Dueling is (ironically) the sword-and-board style, since by RAW it doesn't prevent you from having a shield in the off hand. It's not meant for improving damage really. You're right about TWF though; early on it's strong because it's an extra attack, but it becomes progressively weaker as other extra attacks come in.
2. Rogue damage: [snip]
I haven't heard anyone complain that Rogues fall much behind. Don't forget that Sneak Attack damage can be done at range! Also, if you're worried that "everyone standing in the open swinging at creatures" is a problem, you should probably try to vary the terrain. Terrain strongly influences tactics, tactics strongly influence what's "powerful" or not.
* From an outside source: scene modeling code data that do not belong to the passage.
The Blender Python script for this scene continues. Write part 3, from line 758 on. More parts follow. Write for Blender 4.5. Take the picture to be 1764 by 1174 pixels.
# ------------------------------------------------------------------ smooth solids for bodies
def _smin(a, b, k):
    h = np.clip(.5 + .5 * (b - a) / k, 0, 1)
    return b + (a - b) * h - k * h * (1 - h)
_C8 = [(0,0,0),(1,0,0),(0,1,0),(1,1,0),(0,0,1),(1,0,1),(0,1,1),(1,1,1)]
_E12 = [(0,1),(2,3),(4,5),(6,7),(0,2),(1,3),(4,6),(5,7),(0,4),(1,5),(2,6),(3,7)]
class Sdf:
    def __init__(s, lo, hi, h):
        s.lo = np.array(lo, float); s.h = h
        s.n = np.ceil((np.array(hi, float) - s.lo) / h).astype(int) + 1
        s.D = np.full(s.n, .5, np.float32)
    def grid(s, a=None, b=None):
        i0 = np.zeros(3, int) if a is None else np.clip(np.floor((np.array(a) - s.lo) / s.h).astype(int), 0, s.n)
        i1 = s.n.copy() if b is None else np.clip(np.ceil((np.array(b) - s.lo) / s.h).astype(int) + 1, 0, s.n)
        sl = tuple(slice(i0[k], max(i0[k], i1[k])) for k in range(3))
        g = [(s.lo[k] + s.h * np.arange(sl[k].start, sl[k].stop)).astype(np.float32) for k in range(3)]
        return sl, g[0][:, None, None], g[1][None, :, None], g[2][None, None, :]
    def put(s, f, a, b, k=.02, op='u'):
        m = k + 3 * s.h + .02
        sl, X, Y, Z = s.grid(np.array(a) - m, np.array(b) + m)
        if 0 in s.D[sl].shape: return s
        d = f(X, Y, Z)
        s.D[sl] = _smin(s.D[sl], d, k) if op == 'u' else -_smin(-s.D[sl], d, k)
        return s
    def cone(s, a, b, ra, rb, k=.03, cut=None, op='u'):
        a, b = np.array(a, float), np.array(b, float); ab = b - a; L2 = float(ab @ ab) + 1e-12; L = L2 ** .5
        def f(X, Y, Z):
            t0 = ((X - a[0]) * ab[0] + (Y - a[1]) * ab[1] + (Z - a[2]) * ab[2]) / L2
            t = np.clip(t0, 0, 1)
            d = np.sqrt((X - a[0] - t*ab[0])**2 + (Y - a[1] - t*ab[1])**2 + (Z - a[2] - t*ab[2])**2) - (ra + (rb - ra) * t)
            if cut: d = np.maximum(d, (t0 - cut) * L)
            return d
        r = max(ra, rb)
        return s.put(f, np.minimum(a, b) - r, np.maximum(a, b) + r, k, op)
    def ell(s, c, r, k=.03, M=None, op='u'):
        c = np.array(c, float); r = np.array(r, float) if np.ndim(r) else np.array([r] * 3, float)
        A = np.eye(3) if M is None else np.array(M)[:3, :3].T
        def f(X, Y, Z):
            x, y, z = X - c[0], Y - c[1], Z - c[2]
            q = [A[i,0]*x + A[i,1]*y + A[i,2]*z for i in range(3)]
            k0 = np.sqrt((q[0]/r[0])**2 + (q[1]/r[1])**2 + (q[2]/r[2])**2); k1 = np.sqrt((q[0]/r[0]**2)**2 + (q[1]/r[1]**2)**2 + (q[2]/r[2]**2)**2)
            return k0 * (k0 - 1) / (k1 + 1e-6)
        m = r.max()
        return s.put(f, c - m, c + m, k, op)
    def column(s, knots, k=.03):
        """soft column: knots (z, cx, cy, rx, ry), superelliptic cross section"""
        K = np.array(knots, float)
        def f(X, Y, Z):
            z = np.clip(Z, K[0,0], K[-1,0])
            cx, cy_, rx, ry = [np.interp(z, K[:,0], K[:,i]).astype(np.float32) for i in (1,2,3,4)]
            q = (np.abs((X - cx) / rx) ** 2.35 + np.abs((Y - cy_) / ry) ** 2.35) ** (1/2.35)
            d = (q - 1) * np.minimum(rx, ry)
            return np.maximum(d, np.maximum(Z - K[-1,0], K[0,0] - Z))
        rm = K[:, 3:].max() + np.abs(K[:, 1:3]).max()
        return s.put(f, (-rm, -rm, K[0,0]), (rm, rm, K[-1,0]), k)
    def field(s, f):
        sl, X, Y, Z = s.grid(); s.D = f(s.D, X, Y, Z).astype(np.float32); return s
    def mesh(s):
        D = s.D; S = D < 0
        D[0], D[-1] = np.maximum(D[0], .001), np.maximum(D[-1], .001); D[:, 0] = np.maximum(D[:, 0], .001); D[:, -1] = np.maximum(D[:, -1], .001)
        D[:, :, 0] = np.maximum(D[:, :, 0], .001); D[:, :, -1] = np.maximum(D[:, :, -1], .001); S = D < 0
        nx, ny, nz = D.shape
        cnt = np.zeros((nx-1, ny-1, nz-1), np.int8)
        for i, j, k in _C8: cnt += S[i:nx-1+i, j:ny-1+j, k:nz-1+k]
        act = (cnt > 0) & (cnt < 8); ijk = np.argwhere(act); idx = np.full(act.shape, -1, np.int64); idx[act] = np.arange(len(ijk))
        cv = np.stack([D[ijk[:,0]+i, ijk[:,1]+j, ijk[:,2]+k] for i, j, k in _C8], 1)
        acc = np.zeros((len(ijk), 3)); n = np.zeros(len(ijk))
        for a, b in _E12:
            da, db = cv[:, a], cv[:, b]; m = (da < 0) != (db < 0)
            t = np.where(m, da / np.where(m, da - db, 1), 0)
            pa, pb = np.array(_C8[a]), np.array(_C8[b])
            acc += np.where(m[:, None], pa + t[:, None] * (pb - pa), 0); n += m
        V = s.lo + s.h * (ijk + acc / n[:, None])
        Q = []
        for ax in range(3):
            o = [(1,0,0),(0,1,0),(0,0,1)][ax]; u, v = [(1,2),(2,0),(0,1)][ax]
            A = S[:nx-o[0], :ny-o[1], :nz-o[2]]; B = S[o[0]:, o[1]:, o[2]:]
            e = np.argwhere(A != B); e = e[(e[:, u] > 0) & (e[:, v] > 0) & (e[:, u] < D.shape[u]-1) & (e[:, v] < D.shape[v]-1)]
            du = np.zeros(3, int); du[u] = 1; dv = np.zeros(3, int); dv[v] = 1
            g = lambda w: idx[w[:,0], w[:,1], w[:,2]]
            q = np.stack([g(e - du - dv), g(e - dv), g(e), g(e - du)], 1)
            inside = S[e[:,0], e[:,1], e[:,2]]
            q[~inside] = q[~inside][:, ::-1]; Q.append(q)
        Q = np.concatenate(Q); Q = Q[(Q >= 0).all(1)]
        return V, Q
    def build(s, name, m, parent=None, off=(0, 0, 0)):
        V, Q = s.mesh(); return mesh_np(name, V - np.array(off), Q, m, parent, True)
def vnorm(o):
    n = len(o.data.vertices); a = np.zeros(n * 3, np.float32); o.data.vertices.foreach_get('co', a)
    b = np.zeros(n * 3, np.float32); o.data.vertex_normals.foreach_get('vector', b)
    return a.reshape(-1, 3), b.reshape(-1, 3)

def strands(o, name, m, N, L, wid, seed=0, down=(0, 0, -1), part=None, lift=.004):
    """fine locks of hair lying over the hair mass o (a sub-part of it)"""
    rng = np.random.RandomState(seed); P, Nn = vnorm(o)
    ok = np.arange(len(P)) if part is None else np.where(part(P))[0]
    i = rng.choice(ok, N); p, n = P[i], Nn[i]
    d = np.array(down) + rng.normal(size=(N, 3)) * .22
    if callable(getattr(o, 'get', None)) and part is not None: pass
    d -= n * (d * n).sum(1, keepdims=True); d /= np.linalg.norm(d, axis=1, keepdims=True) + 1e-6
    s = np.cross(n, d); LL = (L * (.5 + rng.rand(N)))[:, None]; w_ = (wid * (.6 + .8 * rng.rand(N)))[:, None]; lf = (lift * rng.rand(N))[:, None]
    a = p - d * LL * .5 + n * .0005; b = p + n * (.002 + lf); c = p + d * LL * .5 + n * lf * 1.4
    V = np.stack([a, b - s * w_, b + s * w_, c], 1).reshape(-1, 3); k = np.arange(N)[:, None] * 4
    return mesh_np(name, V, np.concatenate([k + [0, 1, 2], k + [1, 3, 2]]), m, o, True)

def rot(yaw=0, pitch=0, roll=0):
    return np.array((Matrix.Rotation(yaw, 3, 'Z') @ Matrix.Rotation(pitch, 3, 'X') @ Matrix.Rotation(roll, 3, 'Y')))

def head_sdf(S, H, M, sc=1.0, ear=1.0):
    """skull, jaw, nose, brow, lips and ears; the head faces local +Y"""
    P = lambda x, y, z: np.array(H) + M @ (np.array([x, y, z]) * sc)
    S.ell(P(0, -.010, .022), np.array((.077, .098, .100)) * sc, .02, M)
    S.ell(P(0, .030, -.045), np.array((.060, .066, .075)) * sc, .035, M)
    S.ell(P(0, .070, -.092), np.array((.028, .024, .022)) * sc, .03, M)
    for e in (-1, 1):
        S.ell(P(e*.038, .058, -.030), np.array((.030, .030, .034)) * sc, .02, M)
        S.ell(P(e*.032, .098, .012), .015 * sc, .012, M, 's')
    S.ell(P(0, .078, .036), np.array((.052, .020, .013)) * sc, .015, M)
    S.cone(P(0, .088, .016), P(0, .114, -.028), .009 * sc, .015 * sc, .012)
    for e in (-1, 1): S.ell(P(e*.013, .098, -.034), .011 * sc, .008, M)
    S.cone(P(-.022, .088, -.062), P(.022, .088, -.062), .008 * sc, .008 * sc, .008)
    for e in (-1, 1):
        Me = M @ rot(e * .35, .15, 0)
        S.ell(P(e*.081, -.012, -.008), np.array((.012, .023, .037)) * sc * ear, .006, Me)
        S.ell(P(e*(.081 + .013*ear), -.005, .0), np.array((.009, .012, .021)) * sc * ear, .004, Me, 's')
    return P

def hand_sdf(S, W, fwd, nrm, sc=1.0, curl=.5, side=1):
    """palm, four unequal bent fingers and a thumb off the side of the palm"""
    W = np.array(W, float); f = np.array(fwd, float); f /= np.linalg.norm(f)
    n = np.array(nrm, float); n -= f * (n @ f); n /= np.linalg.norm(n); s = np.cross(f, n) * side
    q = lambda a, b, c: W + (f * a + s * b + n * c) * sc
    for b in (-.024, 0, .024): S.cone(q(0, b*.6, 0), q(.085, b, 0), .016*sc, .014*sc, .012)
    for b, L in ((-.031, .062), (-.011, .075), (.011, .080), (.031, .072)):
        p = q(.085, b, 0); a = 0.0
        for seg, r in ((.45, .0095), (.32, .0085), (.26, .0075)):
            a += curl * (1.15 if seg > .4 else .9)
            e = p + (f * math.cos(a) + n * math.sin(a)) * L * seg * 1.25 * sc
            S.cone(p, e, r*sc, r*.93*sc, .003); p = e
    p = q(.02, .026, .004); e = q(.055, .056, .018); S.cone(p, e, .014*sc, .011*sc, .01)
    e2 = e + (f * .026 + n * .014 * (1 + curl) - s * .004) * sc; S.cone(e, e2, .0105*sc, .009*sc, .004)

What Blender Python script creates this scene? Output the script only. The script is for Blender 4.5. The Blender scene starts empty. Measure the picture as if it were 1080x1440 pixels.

What kind of trends are others seeing? What are you doing about them?
Moon Druid+Monk can get silly because Monk abilities work while you're shapeshifted. The Paladin save aura is probably amazing, though relatively short-range until high level (only 10' radius) so it encourages 'bunching up.' Monks may be a bit Ki starved at certain levels. Clerics are no longer 'zillas, but their damage doesn't fall much behind a Fighter's for a while and especially not for a Cleric of War--so they've got good spells *and* decent damage and armor.
Conversely, Warlocks and Battlemaster Fighters are sensitive to the number of short rests per day; IMO extremely so. If you have a short rest before every encounter, they'll probably start to outshine others. But even the recommended 2 short rests per day seems to leave them a bit shortchanged. That is, the rules say you should have 6-8 encounters per day (and, despite assertions to the contrary, these are never stated or AFAIK even implied to be non-combat encounters, at least not in the Basic docs), so the BM has to make 4 dice last for 2-3 combats, which is a good 6-12 rounds, while the Warlock often has only 2-3 spell slots to spread over that range. Additionally, most BM maneuvers scale very little (if at all) with level, so while they may be powerful early on, they can seem a little lackluster 10 levels later.